The Ramble Inn attack is a mass shooting that takes place at a rural pub on July 2, 1976, near Antrim, County Antrim, Northern Ireland. It is believed to have been carried out by the Ulster Volunteer Force (UVF), a loyalist paramilitary organisation. Six civilians, five Protestants and one Catholic, are killed in the attack and three others are wounded.

The mid-1970s is one of the deadliest periods of the Troubles. From February 1975 until February 1976, the Provisional Irish Republican Army (IRA) and British Government observe a truce. This, however, marks a rise in sectarian tit-for-tat killings. Ulster loyalist paramilitaries, fearing they are about to be forsaken by the British Government and forced into a united Ireland, increase their attacks on Irish Catholics and nationalists. Under orders not to engage British forces, some IRA units concentrate on tackling the loyalists. The fall-off of regular operations causes serious problems of internal discipline and some IRA members also engage in revenge attacks. The tit-for-tat killings continue after the truce ends.
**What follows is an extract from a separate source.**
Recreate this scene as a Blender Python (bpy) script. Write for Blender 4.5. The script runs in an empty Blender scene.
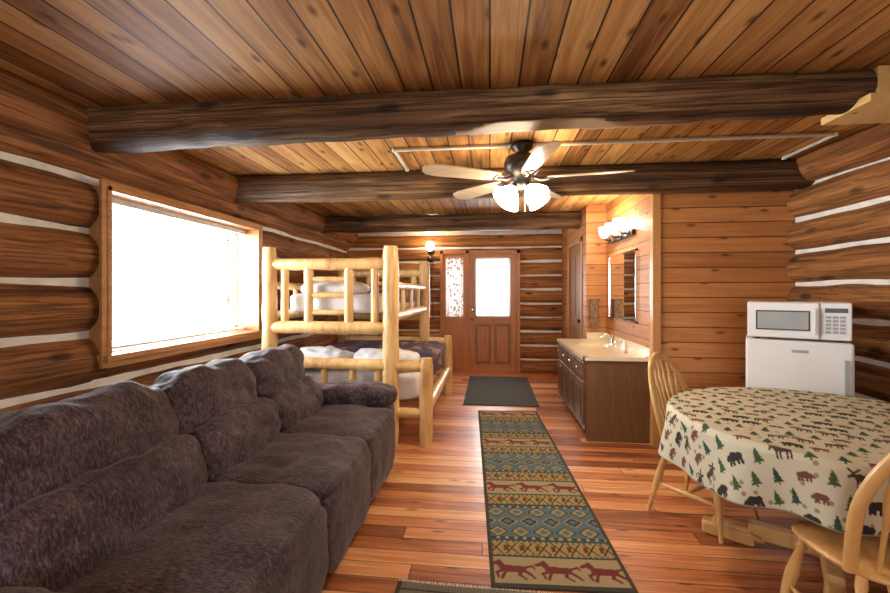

On June 5, 1976, the UVF shoots dead three Catholics and two Protestants in an attack on the Chlorane Bar. This is claimed as revenge for the killing of two Protestants in a pub earlier that day.

On June 25, 1976, gunmen open fire inside a Protestant-owned pub in Templepatrick, County Antrim. Three Protestant civilians die. The attack is claimed by the “Republican Action Force“, which is believed to be a cover name used by some members of the IRA.

The Ramble Inn lies just outside Antrim, on the main A26 Antrim to Ballymena dual carriageway, near the village of Kells. The pub is owned by Catholics but in a rural area of County Antrim which is mostly Protestant. Most of its customers are Protestants from the surrounding area.

On the night of Friday July 2, 1976, a three-man UVF unit consisting of a driver and two gunmen steal a car from a couple parked in nearby Tardree Forest. The couple are gagged and bound before the men make off in the car. At about 11:00 PM, just before closing time, two masked gunmen in boilersuits enter the pub and open fire with machine guns, hitting nine people. Three die at the scene and a further three die later. The victims are Frank Scott (75), Ernest Moore (40), James McCallion (35), Joseph Ellis (27) and James Francey (50), all Protestants, and Oliver Woulahan (20), a Catholic.

On July 3 at 12:30 PM, an anonymous caller to the News Letter claims the attack is in retaliation for the earlier attack in Templepatrick. It is widely believed that the UVF are responsible for the Ramble Inn attack. In the weeks that follow, a number of people are interviewed by police in relation to the shooting but are subsequently released without charge. To date, no one has been convicted of the attack.

In 2012 the Historical Enquiries Team (HET), a body which has been set up in Northern Ireland to re-investigate unsolved murders of the Troubles, meets with the family of James McCallion to deliver their findings. The probe concludes that the then Northern Ireland police force, the Royal Ulster Constabulary (RUC), had conducted a thorough investigation and the detectives working on the case did their best to bring the killers to justice.